Briggs, who was also there representing the Montana Association of Counties, said that rural counties don’t have the staffing to keep up with the additional requirements the bill would impose.

“You’re going to hamstring the ability of counties to respond fast enough when a development opportunity presents itself to a county,” he said. 

Mike Meis, the deputy mayor of Belgrade, said that impact fees were needed so that growth could pay for growth. “We don’t want to see the burden of growth shifted onto our longtime residents,” he said.  

The committee ultimately ended the first hearing for the bill with the promise that further action would be taken at a later date.

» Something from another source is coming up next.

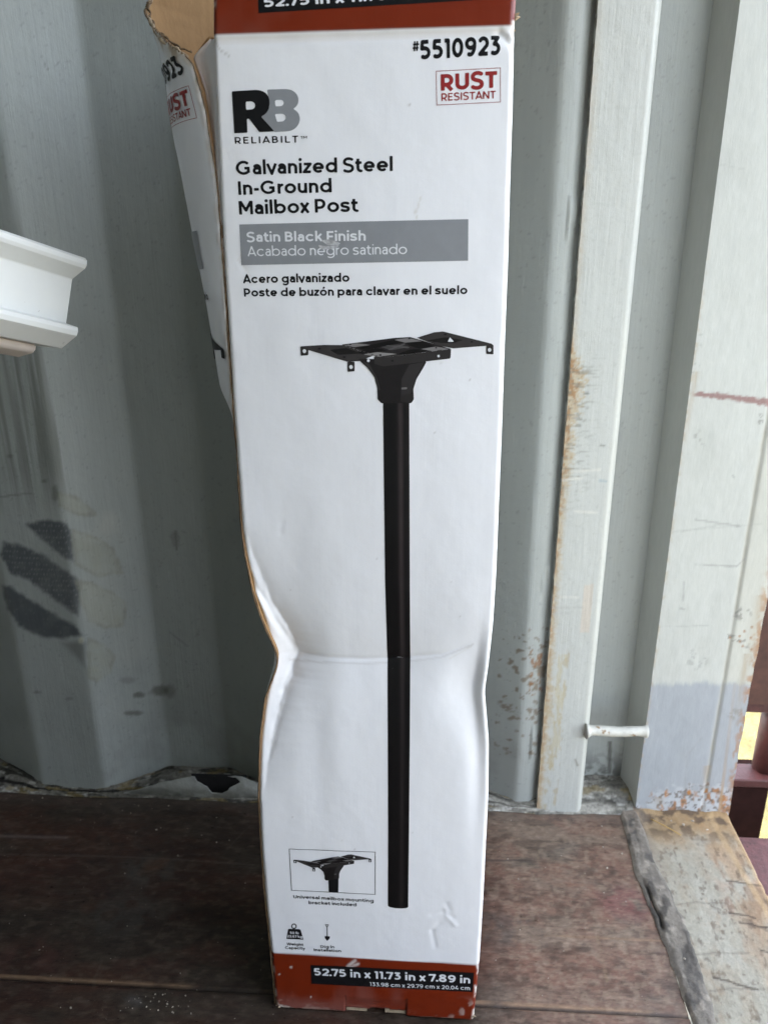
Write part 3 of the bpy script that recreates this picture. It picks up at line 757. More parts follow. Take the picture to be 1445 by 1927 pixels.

In a fiscal note appended to Regier’s bill by the governor’s Office of Budget and Program Planning, the bill is identified as having significant local government impact, with the fiscal impact coming from the bill’s call for the Department of Commerce to oversee the collection and administration of impact fees imposed on development by government entities. Part of those oversight powers included in the bill would allow the Department of Commerce to initiate proceedings against a government entity in court to recover amounts due and enforce compliance in the event that impact fees were improperly collected.

The bill could cost the state $200,989 in Fiscal Year 2024, $89,414 in Fiscal Year 2025, $94,055 in Fiscal Year 2026, and $98,766 in Fiscal Year 2027.  Analysis included in the fiscal note states that the Department of Commerce “cannot estimate the amount of revenue that will be collected” and that “The minimum amount that can be determined is less than projected administrative costs they are intended to offset.”